Hydrogen storage in saline aquifers: The role of cushion gas for injection and production
Abstract
Hydrogen stored on a large scale in porous rocks helps alleviate the main drawbacks of intermittent renewable energy generation and will play a significant role as a fuel substitute to limit global warming. This study discusses the injection, storage and production of hydrogen in an open saline aquifer anticline using industry standard reservoir engineering software, and investigates the role of cushion gas, one of the main cost uncertainties of hydrogen storage in porous media. The results show that one well can inject and reproduce enough hydrogen in a saline aquifer anticline to cover 25% of the annual hydrogen energy required to decarbonise the domestic heating of East Anglia (UK). Cushion gas plays an important role and its injection in saline aquifers is dominated by brine displacement and accompanied by high pressures.

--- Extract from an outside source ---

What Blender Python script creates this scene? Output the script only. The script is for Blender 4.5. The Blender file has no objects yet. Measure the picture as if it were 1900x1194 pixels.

The required ratio of cushion gas to working gas depends strongly on geological parameters including reservoir depth, the shape of the trap, and reservoir permeability, which are investigated in this study. Generally, deeper reservoirs with high permeability are favoured. The study shows that the volume of cushion gas directly determines the working gas injection and production performance. It is concluded that a thorough investigation into the cushion gas requirement, taking into account cushion gas costs as well as the cost-benefit of cushion gas in place, should be an integral part of a hydrogen storage development plan in saline aquifers.